Pierwsze zorganizowane prześladowania chrześcijan w cesarstwie rzymskim rozpoczęły się za Nerona. Kiedy pożar zniszczył miasto, a cesarz został oskarżony o podpalenie, wskazał na wyznawców Chrystusa jako winowajców. O ateizm oskarżył chrześcijan cesarz Domicjan, który pod koniec I stulecia rozpoczął drugą wielką falę prześladowań. W połowie III wieku Decjusz nakazał poddanym publiczne oddawanie czci bogom pogańskim. Odmowa prowadziła do więzienia lub wprost na śmierć. Najkrwawsze rzezie chrześcijan miały miejsce w starożytności za Dioklecjana, na przełomie III i IV wieku. Pozbawiano ich wszelkich stanowisk, palono kościoły i niszczono święte księgi. Kres prześladowaniom położył reskrypt mediolański.

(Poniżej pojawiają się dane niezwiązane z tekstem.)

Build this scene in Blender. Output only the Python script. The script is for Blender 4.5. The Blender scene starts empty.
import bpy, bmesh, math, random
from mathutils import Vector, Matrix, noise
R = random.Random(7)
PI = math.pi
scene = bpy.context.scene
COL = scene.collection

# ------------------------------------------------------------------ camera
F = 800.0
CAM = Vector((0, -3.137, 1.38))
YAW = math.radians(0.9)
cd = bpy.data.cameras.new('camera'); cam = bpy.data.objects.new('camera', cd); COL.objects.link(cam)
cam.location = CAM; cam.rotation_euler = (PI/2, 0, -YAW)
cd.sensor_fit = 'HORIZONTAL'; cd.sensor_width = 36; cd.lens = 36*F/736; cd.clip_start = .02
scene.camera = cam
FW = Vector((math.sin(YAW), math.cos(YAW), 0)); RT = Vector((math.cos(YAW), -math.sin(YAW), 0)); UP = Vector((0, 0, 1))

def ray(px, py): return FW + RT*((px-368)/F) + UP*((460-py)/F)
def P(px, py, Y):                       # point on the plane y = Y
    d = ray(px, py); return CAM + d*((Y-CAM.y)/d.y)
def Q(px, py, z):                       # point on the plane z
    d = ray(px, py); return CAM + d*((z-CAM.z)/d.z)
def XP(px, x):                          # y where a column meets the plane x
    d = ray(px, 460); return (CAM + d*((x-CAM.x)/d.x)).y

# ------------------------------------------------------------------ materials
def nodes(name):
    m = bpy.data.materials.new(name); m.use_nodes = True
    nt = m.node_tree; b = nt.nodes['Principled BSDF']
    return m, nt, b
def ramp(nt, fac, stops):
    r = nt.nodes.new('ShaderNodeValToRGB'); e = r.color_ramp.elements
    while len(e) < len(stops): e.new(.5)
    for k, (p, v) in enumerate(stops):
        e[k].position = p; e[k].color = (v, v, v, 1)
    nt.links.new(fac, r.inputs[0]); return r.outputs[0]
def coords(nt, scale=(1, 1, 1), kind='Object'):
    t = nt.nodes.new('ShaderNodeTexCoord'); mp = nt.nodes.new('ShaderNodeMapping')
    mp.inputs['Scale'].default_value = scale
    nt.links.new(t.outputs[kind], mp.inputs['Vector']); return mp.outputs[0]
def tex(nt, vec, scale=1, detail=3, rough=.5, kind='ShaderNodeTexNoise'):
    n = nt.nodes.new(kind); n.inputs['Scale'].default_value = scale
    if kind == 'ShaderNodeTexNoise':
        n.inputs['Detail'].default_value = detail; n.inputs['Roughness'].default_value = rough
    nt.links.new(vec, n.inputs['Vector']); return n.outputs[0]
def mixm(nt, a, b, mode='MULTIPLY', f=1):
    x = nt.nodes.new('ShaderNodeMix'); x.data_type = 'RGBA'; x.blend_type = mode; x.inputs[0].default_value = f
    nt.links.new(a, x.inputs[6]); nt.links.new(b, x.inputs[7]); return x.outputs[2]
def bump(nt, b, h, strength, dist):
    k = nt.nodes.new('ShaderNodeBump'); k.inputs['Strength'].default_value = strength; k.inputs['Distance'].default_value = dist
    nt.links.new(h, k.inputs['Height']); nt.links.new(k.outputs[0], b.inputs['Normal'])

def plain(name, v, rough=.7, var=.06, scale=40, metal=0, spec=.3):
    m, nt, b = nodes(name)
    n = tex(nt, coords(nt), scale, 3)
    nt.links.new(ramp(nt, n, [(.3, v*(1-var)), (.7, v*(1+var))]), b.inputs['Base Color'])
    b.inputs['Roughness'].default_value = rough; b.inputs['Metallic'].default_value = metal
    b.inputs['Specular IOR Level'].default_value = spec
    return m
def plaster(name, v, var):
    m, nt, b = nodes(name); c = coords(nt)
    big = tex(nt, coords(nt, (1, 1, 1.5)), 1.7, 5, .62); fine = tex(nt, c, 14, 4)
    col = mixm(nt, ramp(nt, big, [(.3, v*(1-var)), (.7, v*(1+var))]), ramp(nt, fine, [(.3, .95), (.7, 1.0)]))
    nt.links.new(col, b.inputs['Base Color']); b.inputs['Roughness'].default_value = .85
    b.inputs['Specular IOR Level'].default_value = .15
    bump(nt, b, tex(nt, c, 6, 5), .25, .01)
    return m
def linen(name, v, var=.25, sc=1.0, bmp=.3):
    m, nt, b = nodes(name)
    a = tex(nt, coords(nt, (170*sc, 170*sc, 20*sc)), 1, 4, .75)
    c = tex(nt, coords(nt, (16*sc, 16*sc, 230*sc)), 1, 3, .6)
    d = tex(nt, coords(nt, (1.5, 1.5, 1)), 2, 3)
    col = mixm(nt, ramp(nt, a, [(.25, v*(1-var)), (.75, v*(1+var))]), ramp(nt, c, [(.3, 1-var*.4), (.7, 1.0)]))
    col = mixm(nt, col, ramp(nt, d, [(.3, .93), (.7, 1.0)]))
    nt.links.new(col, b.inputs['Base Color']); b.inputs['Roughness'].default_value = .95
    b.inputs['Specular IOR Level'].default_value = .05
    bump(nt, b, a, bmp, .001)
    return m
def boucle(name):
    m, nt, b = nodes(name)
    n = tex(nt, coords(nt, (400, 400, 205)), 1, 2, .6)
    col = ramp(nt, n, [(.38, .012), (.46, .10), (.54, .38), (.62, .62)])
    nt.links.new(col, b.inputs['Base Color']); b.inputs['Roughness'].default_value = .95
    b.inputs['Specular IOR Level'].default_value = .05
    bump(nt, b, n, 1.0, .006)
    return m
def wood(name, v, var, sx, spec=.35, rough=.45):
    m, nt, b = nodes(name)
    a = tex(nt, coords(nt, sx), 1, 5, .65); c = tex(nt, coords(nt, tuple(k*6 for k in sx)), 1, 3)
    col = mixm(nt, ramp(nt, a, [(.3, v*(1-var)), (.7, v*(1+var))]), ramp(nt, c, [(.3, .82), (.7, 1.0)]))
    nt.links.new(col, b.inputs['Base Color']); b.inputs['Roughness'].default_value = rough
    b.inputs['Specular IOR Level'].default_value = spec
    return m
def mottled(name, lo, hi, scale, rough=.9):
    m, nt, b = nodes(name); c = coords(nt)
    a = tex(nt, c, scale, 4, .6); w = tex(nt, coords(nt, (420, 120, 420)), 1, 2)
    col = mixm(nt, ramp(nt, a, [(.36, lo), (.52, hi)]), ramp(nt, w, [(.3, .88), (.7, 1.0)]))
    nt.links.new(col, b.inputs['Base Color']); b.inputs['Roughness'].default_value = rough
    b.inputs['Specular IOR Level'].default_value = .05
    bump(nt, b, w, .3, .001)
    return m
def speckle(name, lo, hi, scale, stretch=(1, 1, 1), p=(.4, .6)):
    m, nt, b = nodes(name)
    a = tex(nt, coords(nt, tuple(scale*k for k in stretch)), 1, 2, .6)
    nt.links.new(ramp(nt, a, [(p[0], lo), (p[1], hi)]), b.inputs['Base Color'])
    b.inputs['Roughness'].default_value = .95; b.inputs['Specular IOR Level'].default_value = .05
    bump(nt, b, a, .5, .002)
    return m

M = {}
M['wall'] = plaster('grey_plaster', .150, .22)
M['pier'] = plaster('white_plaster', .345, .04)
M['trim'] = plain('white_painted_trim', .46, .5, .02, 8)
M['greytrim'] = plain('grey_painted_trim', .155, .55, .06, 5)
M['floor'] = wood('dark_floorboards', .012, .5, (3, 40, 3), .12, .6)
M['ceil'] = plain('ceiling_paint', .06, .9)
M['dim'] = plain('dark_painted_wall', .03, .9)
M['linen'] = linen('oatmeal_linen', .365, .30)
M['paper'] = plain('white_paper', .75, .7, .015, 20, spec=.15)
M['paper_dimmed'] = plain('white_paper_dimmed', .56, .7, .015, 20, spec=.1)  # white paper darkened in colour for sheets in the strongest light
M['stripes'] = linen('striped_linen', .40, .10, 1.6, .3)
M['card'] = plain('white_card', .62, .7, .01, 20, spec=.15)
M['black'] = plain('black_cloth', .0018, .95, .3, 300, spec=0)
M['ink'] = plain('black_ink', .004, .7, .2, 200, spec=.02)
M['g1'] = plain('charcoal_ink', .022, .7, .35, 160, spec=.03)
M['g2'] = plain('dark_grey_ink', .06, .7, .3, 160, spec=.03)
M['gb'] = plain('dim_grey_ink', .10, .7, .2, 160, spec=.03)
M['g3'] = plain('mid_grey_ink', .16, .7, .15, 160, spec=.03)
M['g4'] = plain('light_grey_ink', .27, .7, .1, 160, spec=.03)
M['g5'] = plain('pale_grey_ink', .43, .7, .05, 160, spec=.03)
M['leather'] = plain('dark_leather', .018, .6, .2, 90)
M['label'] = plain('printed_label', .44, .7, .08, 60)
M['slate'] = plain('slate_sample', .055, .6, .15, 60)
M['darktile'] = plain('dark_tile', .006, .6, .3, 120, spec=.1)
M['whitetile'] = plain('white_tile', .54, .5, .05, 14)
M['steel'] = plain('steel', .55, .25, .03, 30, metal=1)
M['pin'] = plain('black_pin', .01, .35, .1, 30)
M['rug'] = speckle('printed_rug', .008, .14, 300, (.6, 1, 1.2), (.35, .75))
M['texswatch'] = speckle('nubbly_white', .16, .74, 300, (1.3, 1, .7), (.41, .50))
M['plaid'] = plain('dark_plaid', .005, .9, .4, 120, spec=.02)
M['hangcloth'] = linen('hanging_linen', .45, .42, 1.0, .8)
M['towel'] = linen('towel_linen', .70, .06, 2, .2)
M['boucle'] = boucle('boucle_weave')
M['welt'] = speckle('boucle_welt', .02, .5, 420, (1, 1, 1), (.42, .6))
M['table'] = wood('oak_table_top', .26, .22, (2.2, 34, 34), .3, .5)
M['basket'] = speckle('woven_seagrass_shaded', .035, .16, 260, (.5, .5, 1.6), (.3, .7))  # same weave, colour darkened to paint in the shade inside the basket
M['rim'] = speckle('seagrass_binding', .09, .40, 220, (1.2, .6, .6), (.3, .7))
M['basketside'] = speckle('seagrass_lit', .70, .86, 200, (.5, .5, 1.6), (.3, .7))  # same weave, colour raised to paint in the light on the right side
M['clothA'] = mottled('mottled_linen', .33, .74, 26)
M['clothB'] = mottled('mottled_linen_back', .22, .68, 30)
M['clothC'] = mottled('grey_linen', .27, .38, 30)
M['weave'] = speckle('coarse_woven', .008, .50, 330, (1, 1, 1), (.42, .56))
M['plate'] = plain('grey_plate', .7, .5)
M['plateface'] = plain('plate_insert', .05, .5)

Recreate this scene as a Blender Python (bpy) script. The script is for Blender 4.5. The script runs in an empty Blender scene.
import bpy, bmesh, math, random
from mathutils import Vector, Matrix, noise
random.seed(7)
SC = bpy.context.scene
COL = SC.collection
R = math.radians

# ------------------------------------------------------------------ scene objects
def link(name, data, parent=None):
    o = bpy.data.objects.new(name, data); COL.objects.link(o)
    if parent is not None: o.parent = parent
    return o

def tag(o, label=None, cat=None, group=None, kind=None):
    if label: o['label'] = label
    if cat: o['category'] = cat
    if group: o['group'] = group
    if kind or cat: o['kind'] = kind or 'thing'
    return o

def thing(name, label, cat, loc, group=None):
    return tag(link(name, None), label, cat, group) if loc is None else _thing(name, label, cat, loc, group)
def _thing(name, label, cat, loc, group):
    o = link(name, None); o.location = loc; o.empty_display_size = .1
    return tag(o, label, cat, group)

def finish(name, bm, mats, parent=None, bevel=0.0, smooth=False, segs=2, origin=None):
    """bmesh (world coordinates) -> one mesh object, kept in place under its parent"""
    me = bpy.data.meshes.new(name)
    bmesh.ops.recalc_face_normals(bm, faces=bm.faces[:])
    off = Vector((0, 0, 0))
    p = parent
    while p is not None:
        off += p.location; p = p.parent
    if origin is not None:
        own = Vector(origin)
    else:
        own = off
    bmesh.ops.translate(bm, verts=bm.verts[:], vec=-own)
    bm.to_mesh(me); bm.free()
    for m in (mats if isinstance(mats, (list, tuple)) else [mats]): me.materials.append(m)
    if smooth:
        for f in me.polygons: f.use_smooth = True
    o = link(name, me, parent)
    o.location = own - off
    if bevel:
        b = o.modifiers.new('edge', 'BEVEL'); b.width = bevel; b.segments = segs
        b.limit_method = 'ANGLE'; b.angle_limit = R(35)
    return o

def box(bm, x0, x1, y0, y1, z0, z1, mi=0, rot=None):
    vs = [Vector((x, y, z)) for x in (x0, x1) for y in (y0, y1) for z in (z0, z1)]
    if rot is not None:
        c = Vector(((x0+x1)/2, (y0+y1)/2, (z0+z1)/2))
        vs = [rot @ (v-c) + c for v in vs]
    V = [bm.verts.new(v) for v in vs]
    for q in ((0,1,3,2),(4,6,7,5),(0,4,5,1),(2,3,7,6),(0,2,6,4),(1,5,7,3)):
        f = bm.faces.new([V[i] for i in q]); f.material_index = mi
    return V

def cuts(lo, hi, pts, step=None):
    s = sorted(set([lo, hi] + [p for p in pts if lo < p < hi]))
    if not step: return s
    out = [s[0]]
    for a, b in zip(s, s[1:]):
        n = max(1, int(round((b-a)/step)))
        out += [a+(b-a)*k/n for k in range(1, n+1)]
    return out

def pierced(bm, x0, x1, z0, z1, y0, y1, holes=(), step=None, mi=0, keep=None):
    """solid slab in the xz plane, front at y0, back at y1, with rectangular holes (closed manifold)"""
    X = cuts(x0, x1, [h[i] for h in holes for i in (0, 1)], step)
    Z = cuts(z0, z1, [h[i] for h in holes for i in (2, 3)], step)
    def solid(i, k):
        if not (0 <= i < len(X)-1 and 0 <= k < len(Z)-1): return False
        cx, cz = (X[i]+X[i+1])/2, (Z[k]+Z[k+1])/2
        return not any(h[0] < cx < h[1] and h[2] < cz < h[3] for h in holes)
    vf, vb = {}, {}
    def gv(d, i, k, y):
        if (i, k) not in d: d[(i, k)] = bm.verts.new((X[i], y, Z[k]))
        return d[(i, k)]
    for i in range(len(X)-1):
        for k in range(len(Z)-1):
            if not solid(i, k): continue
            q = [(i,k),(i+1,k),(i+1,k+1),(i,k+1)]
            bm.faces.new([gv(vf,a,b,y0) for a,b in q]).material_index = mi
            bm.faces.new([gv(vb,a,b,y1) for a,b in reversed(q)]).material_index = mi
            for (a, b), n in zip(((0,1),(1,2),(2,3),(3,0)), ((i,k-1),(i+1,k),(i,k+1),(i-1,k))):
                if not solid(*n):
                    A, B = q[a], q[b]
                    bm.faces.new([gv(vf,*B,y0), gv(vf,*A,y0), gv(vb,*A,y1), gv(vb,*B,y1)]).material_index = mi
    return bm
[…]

Dziś około sto siedemdziesiąt tysięcy chrześcijan rocznie ginie za swoją wiarę. Wolność religijna łamana jest w około siedemdziesięciu krajach. Gdy Franciszek pojawił się w katakumbach Pryscylli 2 listopada 2019 roku, by modlić się za zmarłych, wyznał, że wyznawcy Chrystusa są dziś bardziej prześladowani niż w pierwszych wiekach istnienia Kościoła. Przypomniał, że „jest wiele krajów, w których być chrześcijaninem to przestępstwo, jest to zabronione, nie ma się do tego prawa”.
W różnych epokach dziejów Kościoła niektóre ze słów Chrystusa wydają się wybrzmiewać silniej. Dziś na aktualności bardziej niż kiedykolwiek zyskują te: „Nie bójcie się tych, którzy zabijają ciało, lecz duszy zabić nie mogą. Bójcie się raczej Tego, który duszę i ciało może zatracić w piekle” (Mt 10,28). Niektórym grozi utrata życia, innym dobrego imienia, pracy, majątku. Wszyscy jesteśmy jednym Ciałem Chrystusa. Stąd konieczność wszelkiego możliwego wspierania się nawzajem. Choćby tylko przez modlitwę, gdy nie mamy innych sposobów.